I did have the advantage of playing in a big band beginning in the eighth grade. That experience gave me an invaluable exposure to the music of Basie and Ellington, and to the American songbook at large. But bebop? What was that?

Then came my first year at Aquinas College, and a course on modern music appreciation with Dr. Bruce Early. The class covered plenty of ground, as I recall, including the music of some of my favorite rock bands. Inevitably, we got into the various kinds of jazz, which was Bruce’s real thrust with the class. Dixieland I was familiar with, and as for big band swing, I had been playing that since junior high school. But suddenly, jazz began to take on deeper dimensions for me. And one day, Bruce dropped a record onto the turntable, and out of the speakers came the most unbelievable saxophone music I had ever heard. It was blazing. Brilliant. Blinding. Beautiful. Wild, yet–though I wouldn’t have thought of the description at the time–wonderfully logical.
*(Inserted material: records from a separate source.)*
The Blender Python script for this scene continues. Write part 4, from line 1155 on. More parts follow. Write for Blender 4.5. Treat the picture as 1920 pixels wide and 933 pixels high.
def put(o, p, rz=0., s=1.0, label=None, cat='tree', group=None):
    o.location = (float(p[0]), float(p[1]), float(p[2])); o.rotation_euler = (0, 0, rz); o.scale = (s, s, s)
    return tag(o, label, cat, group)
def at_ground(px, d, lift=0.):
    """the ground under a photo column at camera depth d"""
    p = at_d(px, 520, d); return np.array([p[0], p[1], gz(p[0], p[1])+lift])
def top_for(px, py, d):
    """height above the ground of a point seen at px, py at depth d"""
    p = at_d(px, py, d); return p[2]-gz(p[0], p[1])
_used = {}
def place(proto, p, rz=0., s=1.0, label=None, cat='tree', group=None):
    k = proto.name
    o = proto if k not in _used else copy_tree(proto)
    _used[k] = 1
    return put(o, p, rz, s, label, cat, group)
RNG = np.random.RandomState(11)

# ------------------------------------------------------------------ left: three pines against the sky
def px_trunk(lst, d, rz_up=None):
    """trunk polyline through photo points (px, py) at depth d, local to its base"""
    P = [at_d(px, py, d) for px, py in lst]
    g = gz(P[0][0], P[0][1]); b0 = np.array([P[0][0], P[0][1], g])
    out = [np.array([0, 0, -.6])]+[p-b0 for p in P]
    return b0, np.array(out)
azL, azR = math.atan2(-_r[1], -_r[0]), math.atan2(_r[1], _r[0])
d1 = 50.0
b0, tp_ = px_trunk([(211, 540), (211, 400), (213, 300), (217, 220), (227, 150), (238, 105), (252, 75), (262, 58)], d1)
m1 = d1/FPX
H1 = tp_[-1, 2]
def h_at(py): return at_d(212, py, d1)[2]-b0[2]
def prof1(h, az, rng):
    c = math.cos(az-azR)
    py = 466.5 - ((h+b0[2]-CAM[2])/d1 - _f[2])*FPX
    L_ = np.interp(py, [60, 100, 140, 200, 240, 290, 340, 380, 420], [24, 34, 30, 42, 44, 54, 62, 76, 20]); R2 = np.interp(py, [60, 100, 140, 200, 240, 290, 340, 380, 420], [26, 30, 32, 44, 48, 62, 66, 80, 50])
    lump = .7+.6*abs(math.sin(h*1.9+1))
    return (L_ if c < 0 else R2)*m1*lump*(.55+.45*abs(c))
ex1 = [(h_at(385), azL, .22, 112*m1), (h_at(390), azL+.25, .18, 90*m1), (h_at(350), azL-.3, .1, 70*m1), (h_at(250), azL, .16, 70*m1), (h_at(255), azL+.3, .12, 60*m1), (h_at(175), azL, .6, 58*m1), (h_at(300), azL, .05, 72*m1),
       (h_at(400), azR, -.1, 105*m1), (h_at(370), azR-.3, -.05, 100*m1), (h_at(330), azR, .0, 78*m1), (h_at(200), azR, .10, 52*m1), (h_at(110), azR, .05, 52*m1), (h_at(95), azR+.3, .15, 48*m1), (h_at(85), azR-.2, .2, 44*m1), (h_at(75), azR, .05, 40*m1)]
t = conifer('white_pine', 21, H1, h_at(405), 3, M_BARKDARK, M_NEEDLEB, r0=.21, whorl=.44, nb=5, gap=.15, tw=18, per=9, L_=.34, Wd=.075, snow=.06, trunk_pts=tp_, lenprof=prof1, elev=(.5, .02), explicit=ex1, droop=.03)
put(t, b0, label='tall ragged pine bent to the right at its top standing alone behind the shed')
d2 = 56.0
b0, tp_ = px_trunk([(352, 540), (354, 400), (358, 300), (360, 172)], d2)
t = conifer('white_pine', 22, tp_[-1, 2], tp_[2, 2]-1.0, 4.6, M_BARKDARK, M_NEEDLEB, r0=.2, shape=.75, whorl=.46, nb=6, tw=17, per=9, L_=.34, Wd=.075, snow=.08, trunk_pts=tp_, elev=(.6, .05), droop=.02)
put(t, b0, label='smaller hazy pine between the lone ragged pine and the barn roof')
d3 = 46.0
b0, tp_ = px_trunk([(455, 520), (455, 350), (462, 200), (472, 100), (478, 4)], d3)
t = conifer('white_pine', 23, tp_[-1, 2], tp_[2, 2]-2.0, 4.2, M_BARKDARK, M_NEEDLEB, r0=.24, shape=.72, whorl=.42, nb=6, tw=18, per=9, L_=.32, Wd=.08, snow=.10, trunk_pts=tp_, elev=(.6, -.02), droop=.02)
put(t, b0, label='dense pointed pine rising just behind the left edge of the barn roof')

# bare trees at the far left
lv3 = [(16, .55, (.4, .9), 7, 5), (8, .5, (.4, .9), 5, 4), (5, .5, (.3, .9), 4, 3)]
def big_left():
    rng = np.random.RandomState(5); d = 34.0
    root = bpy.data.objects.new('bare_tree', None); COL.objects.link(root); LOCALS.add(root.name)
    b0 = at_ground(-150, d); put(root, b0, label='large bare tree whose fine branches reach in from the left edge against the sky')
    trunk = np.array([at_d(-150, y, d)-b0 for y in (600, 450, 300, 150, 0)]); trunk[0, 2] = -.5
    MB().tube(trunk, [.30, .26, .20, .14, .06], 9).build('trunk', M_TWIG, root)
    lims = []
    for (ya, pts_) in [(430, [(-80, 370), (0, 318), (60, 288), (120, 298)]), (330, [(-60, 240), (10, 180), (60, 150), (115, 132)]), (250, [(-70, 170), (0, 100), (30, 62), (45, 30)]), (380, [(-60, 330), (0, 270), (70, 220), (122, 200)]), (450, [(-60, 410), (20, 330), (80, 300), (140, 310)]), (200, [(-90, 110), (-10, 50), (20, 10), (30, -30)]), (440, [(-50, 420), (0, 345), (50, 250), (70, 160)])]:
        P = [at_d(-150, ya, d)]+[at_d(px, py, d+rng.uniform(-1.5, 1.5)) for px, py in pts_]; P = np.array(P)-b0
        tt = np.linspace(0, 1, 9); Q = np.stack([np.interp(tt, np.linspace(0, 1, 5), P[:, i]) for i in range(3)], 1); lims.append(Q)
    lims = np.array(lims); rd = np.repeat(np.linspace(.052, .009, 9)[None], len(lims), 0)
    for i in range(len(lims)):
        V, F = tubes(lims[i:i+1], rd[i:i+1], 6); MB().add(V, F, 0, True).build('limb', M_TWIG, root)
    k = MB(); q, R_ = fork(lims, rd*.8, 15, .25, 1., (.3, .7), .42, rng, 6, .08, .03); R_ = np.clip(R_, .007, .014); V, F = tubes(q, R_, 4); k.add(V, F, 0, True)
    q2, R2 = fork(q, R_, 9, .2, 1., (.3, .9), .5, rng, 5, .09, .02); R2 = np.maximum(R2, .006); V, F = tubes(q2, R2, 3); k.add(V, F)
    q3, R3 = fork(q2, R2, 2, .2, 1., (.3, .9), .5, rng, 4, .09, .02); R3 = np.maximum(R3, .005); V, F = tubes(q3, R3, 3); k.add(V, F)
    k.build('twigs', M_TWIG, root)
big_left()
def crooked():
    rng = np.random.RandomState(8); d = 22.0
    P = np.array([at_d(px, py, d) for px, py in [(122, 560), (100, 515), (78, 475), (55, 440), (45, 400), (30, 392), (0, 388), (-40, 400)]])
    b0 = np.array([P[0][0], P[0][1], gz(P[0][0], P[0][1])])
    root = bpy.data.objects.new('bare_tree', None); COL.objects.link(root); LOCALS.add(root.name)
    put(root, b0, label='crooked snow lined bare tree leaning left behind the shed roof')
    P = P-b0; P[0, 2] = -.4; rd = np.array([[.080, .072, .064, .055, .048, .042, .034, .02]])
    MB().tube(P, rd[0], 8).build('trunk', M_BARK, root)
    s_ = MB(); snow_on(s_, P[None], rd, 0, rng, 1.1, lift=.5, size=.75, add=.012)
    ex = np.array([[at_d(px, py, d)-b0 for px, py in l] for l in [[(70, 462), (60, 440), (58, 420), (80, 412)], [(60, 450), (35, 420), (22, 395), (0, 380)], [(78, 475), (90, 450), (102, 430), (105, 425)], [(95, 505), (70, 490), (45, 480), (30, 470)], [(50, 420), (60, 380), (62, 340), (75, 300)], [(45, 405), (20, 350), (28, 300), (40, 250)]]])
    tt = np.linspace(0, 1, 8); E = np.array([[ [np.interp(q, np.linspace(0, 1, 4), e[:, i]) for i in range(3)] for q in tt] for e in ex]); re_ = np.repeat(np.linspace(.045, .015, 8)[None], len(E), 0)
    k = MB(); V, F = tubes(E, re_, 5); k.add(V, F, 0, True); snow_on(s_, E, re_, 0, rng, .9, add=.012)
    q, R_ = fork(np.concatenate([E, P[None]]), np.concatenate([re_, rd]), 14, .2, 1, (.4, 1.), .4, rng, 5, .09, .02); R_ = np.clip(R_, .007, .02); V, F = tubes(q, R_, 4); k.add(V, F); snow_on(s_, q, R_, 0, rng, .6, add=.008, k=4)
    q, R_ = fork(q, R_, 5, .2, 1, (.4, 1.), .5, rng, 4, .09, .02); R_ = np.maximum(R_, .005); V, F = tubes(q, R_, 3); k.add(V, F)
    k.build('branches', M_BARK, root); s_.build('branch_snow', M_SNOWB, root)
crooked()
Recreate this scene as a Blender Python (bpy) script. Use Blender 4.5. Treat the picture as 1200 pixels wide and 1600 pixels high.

That was my first exposure to Charlie Parker, and it left me stunned. How on earth could anyone play a saxophone like that?

I didn’t have ears enough to comprehend what it was that I had heard. I only knew that it pointed toward possibilities on the alto sax that I had never dreamed of. It was like stepping through a door out of a tiny room and discovering an entire mountain range on the other side.

Fortunately, I was too young and too dumb to feel utterly overwhelmed. That’s probably why I’m still playing the saxophone today. Some contemporaries of Parker weren’t so fortunate. I read of one saxophonist who, after hearing Bird in flight, pitched his horn into the river in despair. Today I understand that sentiment a little better–because, now that I’m more than twice as old as Parker was when he first lit his fire and greased his skillet, I still can’t cook the way he could. I have, however, learned a lot from him, and continue to learn.

If Bird hadn’t been given to the monstrous indulgences that eventually destroyed him, I wonder, as many musicians have wondered, what else he might have accomplished. Would bebop have been his apogee, his singular torch against whose sun-like flame all his future achievements would have paled? Or would it have been the spark to still brighter creative expressions? Dizzy is still with us; had Bird’s life been other than what it was, he might be here, too. But it wasn’t and he’s not, and all we can do is speculate on what might have been or might not have been–and absorb the alto saxophonist’s legacy. In the words of Charles Mingus, “If Charlie Parker was a gunslinger, there’d be a whole lot of dead copycats.”